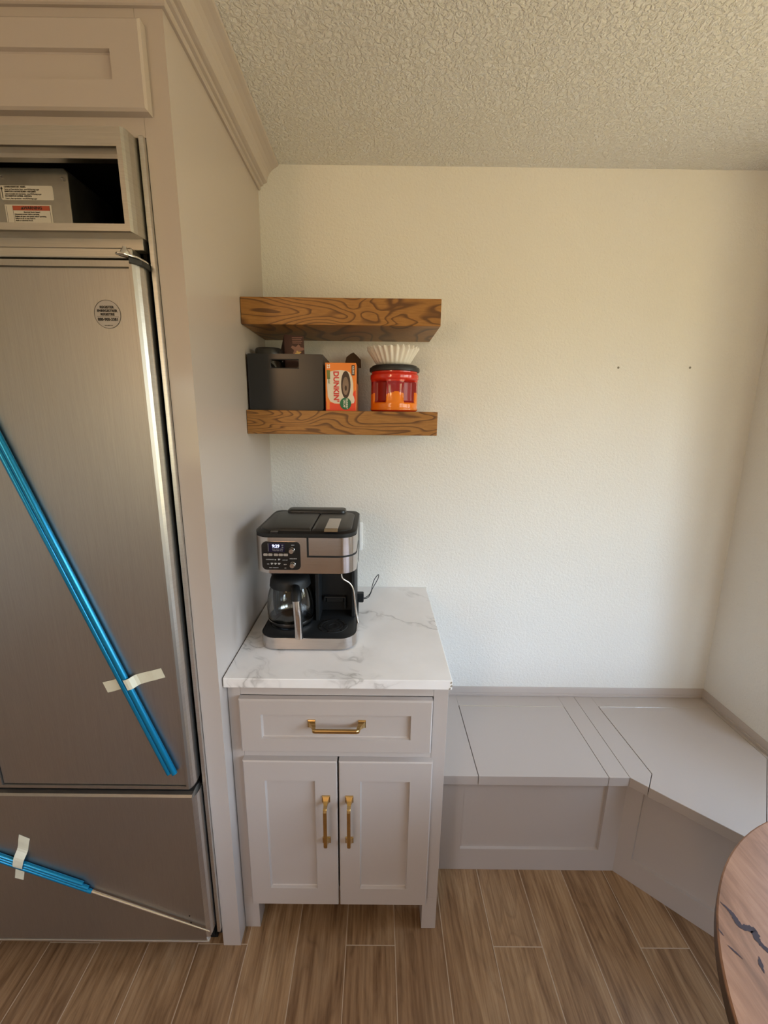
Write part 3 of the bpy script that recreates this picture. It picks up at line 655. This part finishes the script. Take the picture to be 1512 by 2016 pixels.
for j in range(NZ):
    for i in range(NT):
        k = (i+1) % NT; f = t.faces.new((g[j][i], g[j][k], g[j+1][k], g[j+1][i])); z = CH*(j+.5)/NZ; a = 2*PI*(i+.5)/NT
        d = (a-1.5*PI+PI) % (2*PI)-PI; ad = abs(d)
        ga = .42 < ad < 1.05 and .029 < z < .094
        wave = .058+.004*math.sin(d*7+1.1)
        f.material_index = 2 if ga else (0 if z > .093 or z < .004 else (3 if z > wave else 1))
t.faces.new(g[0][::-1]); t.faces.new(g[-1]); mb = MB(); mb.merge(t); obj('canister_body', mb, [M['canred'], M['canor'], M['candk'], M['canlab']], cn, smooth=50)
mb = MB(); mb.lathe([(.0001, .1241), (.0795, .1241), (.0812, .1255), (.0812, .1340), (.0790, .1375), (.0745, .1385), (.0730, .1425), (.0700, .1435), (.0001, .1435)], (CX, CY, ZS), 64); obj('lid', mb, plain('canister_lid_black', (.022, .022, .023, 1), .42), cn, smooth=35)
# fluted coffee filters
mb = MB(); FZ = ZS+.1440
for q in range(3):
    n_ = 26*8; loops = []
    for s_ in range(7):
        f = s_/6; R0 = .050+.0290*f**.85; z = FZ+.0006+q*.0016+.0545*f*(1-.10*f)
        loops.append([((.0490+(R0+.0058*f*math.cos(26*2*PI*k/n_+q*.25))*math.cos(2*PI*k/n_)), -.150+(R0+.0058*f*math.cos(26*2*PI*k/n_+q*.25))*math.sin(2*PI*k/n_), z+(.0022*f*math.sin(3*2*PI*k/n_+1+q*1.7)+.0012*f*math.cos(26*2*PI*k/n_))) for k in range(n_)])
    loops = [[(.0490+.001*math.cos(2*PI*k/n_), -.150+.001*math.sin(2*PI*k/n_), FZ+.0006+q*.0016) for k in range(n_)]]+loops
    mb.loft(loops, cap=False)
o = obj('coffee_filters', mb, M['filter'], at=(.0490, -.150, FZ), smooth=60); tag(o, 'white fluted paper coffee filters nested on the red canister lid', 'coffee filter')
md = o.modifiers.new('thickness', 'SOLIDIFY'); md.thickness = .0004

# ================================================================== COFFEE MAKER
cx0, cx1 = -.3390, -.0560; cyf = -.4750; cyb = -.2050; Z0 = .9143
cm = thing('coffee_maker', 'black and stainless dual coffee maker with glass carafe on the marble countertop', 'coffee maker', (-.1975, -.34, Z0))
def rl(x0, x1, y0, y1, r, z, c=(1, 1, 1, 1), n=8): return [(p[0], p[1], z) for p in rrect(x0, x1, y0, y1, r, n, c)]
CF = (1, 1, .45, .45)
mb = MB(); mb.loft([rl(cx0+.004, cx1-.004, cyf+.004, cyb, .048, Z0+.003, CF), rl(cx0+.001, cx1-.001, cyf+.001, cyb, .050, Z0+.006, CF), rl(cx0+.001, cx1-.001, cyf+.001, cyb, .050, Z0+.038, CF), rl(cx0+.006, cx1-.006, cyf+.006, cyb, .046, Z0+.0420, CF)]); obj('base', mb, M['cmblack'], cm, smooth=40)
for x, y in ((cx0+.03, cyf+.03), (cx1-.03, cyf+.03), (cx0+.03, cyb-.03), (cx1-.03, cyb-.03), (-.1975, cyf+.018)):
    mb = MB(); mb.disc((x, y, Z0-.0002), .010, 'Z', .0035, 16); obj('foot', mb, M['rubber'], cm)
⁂
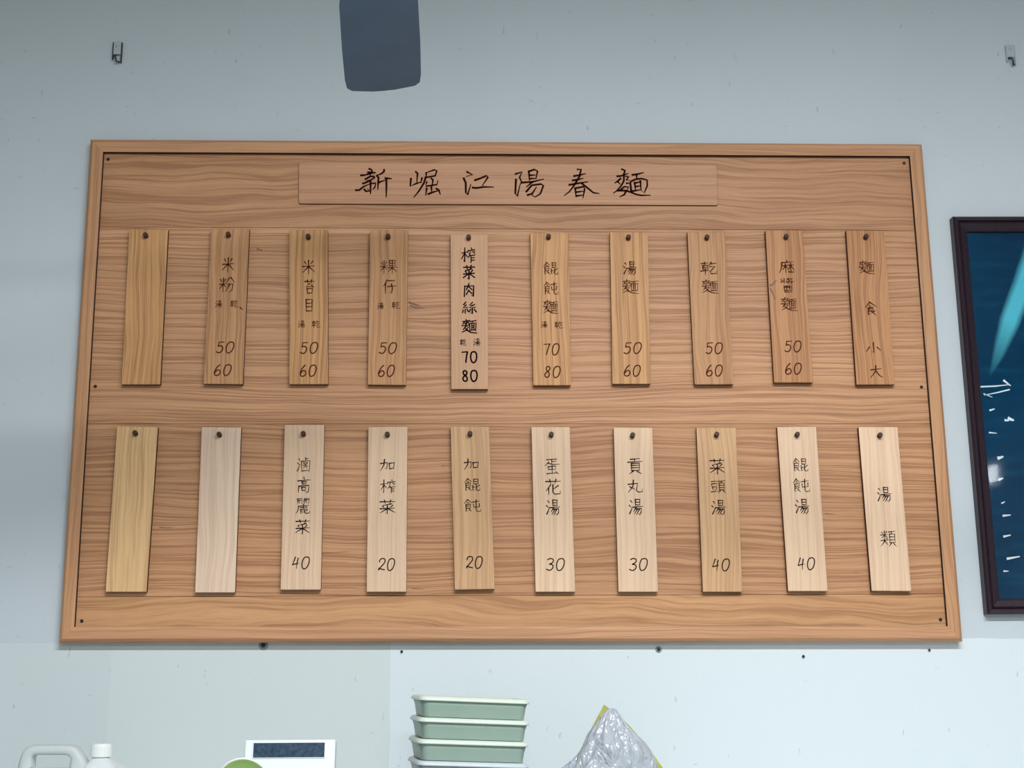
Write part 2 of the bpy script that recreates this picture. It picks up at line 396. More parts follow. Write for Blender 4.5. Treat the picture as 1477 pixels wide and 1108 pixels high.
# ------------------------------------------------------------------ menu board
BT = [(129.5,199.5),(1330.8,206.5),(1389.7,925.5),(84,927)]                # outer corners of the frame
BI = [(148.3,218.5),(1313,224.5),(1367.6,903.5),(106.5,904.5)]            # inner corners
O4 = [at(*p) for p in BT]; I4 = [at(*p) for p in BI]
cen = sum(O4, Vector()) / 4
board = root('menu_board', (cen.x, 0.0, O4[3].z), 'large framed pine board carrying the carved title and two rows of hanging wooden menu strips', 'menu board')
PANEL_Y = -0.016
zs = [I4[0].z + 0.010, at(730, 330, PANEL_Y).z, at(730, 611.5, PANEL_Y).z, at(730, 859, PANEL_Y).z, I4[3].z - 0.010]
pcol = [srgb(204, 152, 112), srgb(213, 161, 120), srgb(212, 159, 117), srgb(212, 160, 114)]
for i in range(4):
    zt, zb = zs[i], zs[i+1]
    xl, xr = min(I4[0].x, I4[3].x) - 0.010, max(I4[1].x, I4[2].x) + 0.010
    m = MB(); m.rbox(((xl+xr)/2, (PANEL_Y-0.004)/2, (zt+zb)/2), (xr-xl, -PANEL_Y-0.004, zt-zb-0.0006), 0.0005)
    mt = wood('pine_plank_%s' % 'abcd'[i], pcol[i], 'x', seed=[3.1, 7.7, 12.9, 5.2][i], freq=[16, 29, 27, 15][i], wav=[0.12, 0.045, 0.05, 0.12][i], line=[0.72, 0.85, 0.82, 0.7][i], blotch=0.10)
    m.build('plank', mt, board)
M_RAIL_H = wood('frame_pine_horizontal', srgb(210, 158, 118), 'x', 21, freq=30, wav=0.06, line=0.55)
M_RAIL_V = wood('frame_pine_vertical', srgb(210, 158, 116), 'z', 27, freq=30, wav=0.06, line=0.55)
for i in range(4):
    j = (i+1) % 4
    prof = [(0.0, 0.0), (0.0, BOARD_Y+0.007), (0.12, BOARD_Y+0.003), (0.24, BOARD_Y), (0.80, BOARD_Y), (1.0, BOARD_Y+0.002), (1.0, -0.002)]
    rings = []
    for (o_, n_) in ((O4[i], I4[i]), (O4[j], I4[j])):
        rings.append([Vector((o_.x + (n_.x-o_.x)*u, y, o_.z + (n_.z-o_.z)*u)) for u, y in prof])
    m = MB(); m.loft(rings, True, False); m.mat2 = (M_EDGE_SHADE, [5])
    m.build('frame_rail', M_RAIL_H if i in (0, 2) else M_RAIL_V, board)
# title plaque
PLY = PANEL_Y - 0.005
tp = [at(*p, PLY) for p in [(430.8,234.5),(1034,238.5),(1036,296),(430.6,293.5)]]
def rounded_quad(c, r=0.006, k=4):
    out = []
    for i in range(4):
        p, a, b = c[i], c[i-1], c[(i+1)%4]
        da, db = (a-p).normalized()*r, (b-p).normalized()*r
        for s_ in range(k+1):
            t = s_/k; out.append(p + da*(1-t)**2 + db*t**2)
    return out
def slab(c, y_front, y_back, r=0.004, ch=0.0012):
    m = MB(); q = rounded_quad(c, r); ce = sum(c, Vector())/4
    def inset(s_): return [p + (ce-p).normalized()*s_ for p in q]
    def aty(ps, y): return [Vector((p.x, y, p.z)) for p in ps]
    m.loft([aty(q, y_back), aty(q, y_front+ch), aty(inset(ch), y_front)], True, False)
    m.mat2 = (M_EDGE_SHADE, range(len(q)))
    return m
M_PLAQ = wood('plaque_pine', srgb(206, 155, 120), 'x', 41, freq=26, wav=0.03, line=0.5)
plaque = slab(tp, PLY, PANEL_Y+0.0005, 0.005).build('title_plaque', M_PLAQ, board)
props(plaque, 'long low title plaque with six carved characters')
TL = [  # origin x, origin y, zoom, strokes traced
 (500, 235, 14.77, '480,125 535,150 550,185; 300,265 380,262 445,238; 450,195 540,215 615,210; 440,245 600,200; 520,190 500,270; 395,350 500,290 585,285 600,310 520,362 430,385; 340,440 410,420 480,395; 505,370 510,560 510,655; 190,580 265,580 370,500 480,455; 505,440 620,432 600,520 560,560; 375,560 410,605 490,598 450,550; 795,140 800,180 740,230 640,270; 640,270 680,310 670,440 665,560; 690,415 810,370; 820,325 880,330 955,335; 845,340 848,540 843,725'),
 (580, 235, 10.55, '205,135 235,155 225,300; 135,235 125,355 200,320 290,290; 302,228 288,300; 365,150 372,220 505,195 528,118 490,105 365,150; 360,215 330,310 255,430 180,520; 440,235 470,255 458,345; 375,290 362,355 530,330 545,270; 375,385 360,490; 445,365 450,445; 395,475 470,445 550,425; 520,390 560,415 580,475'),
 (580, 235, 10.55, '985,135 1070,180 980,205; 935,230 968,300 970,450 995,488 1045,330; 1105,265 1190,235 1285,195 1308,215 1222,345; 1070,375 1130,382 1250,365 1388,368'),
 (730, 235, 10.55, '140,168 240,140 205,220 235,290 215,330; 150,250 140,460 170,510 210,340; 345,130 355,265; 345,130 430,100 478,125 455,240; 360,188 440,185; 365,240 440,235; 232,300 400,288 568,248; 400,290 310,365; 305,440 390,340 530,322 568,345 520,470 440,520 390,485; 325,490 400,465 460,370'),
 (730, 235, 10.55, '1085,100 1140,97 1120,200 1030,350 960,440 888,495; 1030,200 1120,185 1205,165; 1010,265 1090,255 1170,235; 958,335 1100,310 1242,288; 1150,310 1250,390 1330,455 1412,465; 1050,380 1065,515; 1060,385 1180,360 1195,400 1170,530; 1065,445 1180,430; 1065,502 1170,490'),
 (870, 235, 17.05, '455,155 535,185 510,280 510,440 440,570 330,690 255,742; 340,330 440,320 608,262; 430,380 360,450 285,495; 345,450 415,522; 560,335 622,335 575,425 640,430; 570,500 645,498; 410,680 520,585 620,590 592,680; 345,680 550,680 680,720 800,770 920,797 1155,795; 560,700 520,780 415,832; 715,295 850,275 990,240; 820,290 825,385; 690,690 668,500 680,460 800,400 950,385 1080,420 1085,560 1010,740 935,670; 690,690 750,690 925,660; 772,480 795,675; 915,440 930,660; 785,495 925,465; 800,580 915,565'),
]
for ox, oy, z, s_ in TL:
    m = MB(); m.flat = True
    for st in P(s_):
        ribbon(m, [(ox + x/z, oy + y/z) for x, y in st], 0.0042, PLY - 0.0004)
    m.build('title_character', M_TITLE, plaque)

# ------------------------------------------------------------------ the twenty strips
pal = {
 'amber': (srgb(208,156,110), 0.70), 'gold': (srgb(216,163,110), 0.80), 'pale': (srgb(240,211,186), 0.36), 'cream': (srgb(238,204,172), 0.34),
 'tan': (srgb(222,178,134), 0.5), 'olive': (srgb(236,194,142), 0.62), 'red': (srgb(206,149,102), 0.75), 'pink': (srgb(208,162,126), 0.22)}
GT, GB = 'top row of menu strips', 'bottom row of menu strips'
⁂
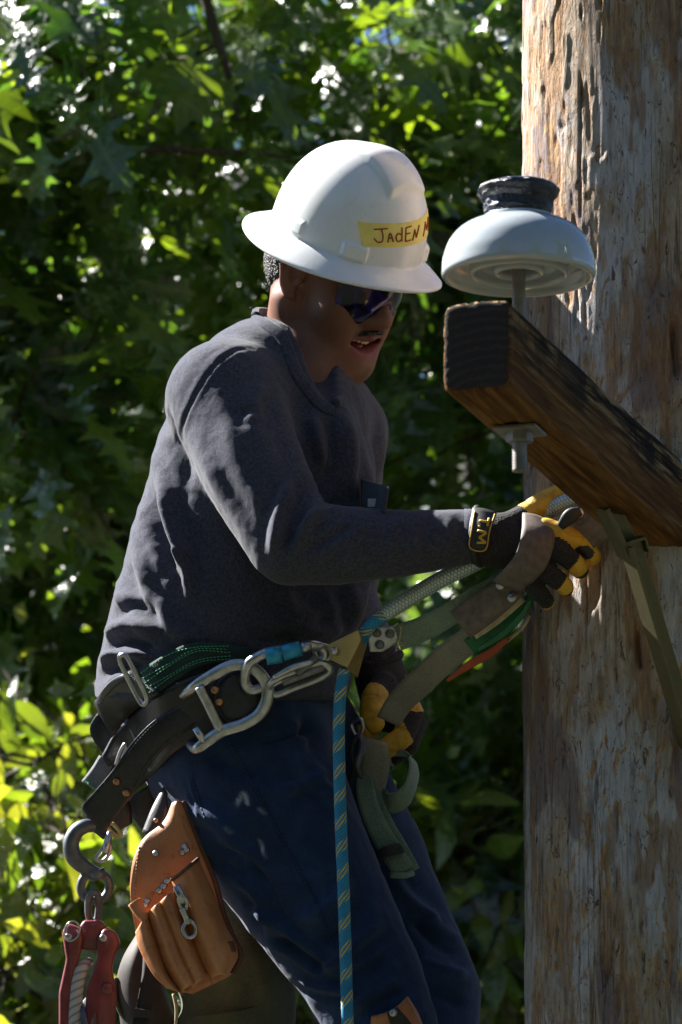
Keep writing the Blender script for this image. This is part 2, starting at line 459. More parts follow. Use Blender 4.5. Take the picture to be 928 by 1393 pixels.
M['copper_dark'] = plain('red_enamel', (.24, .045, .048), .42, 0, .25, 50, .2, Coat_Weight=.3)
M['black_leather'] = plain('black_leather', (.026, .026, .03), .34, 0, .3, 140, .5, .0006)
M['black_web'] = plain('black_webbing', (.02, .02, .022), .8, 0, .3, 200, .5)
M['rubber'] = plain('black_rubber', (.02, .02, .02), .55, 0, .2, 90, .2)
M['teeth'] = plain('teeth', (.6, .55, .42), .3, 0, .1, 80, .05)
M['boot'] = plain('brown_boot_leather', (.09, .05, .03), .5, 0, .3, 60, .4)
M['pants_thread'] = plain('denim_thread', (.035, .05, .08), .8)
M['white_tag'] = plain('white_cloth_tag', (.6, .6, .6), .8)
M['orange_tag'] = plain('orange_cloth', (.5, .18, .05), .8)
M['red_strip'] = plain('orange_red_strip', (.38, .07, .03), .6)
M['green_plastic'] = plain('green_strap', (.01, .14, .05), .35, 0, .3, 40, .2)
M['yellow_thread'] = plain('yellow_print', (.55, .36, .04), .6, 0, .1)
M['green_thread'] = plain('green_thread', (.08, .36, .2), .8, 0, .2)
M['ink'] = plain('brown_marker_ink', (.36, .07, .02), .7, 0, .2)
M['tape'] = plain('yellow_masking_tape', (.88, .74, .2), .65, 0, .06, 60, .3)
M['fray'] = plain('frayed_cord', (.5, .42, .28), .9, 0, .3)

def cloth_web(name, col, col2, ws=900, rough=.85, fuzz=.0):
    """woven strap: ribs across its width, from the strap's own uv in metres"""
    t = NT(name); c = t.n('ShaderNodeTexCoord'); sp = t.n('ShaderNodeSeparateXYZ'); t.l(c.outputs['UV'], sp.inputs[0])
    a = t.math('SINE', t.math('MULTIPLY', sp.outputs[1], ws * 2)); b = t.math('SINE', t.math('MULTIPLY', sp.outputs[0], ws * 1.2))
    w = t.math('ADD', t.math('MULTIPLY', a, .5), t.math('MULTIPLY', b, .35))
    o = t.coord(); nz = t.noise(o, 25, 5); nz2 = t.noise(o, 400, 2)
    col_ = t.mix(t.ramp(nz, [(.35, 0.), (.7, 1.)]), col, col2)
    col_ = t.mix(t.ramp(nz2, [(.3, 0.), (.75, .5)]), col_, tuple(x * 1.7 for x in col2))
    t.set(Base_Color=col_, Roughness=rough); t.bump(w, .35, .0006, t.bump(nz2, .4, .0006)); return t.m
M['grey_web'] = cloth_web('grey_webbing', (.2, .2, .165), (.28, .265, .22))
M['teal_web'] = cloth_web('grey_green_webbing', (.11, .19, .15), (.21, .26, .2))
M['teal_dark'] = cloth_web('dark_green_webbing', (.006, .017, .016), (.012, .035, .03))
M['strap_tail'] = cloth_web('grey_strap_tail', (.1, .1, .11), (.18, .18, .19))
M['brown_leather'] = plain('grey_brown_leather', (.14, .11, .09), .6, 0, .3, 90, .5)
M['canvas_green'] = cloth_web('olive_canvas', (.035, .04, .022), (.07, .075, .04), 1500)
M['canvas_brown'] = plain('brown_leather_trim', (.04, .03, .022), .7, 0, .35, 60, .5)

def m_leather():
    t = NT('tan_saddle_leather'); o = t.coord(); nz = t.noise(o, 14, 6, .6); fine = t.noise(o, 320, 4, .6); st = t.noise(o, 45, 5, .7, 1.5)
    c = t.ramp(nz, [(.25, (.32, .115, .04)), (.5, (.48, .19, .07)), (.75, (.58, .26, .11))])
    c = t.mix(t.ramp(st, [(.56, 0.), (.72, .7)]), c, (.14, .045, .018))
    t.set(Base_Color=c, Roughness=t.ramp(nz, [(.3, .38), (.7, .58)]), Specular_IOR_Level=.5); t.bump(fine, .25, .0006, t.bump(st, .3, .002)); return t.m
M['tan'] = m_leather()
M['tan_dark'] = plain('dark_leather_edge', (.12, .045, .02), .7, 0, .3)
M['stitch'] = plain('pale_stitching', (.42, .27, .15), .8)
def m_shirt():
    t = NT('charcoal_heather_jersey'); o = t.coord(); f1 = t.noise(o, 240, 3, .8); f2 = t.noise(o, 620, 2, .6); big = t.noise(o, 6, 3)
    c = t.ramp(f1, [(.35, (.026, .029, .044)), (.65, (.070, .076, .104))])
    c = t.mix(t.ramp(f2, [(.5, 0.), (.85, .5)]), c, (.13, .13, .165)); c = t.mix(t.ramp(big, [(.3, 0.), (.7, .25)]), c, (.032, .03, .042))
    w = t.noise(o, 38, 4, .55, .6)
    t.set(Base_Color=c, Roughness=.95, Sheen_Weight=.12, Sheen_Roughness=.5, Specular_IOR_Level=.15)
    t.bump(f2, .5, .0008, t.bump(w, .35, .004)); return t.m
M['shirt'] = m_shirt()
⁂
- REQUIRED WORK -
Provide the number of lines in these entries that hold the word "picture", without any accompanying text.

- TASK RESPONSE -
3